Recently, Gaby and I were working with her yellow Labrador, Buster, and my Golden, Laddie, on a set-up we thought might come up in a Qualifying Stake: a hip-pocket doubles as two retrieves within a triple. To increase the level of difficulty, we retired the long gun.
The dogs seemed to have some difficulty with the set-up. I had noticed that Laddie had trouble with that set-up in our private training also.
It occurred to Gaby and me that the problem might not be the hip-pocket, it might be the retired gun. So we ran another couple of such triples without retiring the gunner, and sure enough, both dogs did great.
So to end our session that day, we ran a long but simple retired-gun single, with the handler tossing a bumper a short way to the side for the dog to retrieve after the long throw, giving the long thrower a chance to retrieve. It was interesting for me seeing Laddie's double-take when I set him up to run the long mark, his eyes darting from side to side apparently looking for the white coat, then refocusing on the original line and locking in. I felt that at that moment, he realized that the thrower wasn't there any more and understood he'd have to run the correct line without depending on the sight of the thrower. I suspect Buster has gone thru a similar realization at some point. Both of them nailed the retired gun in that drill.
So today, Gaby and I decided to broaden that understanding to another combination: running thru a treeline where the gun is retired. We planned the session and then went out to run it. Both dogs did nicely. The set-ups were difficult enough to require some hunting on a few of the marks, but not so difficult as to cause failures. Hopefully, the retired gun concept was instilled thru a process of gradually raised criteria. For each series, Buster ran first with me throwing a duck as the long mark and retiring, then Laddie ran second with Gaby throwing the duck as long mark and retiring. Here was our training sequence:
SERIES A. Land single with short hand-throw
The line to the long mark was across a sunny alfafa field into shadow, down a deep crevice, thru a line of old trees, and again into sunlight on short cover in front of a corn field.

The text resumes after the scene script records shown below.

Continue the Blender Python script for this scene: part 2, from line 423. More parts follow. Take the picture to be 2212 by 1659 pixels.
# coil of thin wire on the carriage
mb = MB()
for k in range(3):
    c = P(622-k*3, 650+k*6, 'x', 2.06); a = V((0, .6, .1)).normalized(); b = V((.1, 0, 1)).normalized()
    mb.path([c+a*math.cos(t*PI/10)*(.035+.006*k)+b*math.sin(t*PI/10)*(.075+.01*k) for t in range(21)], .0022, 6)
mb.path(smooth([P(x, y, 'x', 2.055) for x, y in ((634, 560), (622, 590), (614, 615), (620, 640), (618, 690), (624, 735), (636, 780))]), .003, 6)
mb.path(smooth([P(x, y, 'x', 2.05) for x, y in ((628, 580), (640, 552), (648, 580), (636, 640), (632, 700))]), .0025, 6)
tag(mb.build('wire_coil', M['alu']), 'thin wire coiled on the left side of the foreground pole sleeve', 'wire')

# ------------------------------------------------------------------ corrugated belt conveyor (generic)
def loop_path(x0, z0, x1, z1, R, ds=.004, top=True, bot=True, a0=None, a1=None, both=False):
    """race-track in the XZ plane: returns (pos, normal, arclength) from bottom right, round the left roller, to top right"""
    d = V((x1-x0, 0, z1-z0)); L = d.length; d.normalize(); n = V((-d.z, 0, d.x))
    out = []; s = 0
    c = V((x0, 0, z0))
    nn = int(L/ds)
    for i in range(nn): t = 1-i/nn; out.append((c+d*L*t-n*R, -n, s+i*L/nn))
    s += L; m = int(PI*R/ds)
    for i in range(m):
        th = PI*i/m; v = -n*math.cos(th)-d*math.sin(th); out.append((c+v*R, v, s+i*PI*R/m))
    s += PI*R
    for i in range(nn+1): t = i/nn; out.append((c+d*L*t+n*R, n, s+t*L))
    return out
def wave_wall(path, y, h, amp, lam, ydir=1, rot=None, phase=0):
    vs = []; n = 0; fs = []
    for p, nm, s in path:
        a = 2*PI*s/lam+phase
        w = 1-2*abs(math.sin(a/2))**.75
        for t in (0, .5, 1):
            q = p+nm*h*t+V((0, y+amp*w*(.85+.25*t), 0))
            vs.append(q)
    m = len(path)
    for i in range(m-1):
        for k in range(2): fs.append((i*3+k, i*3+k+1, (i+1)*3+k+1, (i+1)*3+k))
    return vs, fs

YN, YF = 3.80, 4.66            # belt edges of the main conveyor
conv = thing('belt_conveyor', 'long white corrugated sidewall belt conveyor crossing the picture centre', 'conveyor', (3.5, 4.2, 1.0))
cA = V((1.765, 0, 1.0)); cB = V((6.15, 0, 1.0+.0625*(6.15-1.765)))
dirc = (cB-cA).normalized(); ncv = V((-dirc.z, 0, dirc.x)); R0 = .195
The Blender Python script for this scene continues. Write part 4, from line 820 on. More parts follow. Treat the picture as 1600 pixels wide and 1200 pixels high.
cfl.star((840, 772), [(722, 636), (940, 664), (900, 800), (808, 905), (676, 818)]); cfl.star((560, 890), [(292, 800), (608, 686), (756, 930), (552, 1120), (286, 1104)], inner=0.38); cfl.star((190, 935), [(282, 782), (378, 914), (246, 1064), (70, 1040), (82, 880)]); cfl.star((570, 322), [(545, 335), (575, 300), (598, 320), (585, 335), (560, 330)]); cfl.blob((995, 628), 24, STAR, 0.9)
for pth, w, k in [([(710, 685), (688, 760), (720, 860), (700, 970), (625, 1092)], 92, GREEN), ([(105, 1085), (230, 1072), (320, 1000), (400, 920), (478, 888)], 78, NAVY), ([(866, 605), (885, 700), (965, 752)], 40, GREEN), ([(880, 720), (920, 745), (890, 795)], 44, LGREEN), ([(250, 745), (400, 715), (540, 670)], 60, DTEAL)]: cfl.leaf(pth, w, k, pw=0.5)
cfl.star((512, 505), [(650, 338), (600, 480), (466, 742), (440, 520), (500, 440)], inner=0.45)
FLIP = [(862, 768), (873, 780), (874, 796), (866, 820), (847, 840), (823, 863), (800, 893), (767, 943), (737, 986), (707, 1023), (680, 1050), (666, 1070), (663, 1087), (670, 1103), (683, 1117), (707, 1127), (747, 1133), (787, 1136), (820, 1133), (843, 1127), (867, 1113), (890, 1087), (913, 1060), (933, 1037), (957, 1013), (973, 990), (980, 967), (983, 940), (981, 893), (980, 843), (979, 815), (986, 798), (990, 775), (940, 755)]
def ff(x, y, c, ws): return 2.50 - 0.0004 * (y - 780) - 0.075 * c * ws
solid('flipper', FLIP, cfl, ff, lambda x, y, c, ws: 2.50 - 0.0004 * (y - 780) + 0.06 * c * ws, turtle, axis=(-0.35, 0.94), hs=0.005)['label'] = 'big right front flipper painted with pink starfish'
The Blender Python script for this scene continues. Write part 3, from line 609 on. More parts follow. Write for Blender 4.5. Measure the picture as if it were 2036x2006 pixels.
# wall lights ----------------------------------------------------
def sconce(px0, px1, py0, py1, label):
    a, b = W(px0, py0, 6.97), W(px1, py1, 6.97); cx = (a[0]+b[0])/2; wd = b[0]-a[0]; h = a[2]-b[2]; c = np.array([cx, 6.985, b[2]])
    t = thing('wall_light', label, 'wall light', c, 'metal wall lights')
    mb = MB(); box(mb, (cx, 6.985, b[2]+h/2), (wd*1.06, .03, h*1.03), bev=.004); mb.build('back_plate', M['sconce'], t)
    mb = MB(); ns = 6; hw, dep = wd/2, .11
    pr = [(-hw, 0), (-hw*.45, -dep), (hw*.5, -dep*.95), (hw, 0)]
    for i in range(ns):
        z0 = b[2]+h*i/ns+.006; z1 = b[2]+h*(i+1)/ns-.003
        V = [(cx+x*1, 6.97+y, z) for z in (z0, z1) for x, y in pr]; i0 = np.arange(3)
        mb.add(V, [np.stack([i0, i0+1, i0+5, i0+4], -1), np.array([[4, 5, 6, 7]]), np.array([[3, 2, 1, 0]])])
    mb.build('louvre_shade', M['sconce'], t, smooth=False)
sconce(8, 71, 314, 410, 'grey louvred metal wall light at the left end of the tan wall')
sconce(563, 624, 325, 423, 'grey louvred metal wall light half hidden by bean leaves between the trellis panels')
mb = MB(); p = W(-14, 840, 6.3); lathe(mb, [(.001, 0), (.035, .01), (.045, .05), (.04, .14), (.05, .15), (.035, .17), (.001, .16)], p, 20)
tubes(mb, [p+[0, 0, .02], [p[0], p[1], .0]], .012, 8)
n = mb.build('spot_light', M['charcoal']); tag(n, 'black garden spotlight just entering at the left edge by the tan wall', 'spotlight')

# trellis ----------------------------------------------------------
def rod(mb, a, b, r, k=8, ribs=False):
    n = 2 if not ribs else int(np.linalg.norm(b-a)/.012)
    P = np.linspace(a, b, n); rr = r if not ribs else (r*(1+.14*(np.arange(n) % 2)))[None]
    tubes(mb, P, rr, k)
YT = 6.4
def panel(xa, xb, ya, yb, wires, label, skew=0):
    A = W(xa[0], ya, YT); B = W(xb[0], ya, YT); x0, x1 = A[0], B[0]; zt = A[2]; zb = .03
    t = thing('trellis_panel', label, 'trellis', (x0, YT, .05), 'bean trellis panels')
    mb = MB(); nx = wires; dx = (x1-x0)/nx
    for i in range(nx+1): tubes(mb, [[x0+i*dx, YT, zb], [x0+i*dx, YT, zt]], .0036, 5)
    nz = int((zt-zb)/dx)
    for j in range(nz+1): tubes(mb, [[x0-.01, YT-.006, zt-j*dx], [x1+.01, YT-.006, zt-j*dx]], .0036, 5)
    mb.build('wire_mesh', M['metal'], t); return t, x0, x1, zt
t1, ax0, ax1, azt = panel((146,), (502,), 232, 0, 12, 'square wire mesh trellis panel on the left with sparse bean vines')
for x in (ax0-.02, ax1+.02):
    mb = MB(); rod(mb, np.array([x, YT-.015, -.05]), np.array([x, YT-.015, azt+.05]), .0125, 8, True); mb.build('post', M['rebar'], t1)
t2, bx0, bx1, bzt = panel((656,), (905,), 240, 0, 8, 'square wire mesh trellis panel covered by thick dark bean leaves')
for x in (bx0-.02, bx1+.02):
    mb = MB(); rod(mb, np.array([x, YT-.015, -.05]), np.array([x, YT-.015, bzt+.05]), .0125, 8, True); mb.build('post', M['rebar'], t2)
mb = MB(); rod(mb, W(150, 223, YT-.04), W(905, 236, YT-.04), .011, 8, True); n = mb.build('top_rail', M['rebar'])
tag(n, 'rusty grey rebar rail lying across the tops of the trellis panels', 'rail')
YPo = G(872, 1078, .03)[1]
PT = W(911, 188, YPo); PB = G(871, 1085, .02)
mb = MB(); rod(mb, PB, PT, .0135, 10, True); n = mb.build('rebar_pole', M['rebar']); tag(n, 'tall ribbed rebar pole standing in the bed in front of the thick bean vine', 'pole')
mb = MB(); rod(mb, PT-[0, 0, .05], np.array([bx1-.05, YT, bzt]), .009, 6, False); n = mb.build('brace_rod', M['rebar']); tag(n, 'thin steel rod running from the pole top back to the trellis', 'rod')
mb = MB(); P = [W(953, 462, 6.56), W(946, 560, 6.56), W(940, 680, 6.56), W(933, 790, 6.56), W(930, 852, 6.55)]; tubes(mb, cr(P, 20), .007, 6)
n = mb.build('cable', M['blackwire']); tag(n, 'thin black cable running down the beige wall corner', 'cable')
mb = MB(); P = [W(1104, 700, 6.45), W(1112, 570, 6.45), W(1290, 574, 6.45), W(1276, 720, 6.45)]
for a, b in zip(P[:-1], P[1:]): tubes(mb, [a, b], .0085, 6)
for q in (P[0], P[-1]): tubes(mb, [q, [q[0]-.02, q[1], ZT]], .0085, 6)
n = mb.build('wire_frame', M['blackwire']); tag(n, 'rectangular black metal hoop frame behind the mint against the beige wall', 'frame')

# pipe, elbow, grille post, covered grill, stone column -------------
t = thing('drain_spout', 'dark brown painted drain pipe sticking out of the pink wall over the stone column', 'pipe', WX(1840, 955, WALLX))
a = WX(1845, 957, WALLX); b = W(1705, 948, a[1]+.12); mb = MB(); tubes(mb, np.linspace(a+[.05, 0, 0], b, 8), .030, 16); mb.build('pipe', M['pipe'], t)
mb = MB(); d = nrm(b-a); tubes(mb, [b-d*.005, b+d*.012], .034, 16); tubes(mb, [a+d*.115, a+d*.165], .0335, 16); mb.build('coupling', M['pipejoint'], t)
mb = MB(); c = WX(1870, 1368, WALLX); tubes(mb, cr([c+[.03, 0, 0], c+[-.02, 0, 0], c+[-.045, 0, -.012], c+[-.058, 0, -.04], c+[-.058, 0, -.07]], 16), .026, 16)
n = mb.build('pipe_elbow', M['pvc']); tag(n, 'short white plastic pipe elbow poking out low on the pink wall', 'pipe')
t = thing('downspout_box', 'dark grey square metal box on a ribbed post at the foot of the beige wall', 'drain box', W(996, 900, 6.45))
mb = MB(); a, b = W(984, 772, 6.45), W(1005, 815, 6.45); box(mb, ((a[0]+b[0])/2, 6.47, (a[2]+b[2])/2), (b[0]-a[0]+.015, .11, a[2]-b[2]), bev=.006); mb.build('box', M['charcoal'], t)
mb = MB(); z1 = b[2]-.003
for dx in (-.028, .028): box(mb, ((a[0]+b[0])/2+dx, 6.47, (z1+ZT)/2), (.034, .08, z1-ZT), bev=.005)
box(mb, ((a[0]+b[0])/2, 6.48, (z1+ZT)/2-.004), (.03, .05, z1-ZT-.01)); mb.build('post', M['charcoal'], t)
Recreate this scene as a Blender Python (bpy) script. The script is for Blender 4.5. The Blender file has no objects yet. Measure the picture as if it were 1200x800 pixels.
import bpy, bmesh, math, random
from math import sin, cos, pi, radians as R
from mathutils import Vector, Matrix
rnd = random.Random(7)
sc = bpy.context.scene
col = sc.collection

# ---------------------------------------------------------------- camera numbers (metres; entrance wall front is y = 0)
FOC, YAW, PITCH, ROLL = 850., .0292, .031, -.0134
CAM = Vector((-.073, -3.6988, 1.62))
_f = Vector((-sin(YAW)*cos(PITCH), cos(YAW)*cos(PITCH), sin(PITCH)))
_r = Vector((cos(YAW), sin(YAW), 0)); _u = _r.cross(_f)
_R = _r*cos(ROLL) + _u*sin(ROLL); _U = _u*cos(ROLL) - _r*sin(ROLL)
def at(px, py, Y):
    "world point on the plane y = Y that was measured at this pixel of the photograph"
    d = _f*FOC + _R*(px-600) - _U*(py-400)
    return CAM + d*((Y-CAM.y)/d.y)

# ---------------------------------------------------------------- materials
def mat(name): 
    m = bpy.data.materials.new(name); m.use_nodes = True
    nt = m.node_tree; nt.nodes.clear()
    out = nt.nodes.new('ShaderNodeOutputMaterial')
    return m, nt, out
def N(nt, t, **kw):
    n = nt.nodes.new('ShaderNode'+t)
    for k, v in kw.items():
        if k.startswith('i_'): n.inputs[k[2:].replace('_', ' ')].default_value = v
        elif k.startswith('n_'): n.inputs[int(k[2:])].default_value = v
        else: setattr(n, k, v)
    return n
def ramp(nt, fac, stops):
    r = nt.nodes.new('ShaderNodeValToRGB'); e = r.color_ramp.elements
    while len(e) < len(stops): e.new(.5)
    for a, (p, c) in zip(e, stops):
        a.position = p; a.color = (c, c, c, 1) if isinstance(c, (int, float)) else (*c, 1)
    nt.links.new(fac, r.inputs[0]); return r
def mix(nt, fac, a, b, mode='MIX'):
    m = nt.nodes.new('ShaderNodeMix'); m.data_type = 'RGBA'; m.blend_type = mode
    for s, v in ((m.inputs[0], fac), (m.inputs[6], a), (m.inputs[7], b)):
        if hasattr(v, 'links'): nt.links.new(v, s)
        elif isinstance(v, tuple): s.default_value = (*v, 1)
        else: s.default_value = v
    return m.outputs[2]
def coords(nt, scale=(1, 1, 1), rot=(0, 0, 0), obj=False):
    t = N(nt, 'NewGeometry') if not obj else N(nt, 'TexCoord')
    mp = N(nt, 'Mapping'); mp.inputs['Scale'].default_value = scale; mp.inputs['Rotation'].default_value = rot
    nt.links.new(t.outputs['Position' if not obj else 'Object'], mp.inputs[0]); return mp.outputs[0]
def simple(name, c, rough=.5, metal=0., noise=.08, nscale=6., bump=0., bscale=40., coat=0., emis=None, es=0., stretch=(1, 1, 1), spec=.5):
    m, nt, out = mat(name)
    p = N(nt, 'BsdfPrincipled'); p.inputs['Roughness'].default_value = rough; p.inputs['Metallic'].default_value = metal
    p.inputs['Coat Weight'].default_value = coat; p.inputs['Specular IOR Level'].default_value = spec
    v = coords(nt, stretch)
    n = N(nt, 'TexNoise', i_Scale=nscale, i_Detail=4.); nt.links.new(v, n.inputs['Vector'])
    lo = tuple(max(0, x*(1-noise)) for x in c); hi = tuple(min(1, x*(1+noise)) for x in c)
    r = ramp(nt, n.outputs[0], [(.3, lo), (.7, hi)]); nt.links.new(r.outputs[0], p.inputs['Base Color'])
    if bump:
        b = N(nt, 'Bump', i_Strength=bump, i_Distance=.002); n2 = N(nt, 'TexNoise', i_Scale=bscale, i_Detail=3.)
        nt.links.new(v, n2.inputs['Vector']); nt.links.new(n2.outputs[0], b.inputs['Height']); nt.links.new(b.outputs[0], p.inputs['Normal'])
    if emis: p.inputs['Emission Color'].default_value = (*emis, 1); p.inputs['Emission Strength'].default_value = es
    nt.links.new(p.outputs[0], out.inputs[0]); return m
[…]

Here's a satellite view of Series A:
SERIES B. Land double
The long memory-bird with the retired gun was similar to the one in SERIES A, though from a different SL, thru a different part of the alfafa field, thru a different opening in the tree line, and of course to a different fall. The go-bird was thrown by a BB with a stickman, and was angled in toward the SL, and away from the line to the long mark, with the fall into calf-high alfafa on a line that required the dog to run past a hedgerow, then veer behind it and out of sight from the handler. I've never seen a mark that requires the dog to run a dog-leg in a test or trial, but Charlie set up such a mark once in a training session so I thought it might make an interesting challenge for the short bird.
Here's a satellite view of Series B:
SERIES C. Land triple
Series C was an Xmas tree format. Again the long mark, thrown first, was similar to the long marks in Series A and B, but this time run from yet another part of the field, and in a different direction from either of the other two. The second throw was thrown on a line away from center by a BB with a stickman. The third throw, the go-bird, was thrown by a second BB but with no stickman, and though only 70 yards was thrown across a bowl and into a depression in the alfafa field.
The SL for Series C was on a mound behind a strip of tangled underbrush that the dog had to run thru for all three marks. Both dogs required hunts on the go-bird and had little trouble with the second mark. Neither dog nailed the long retired mark, but neither required a long hunt, either.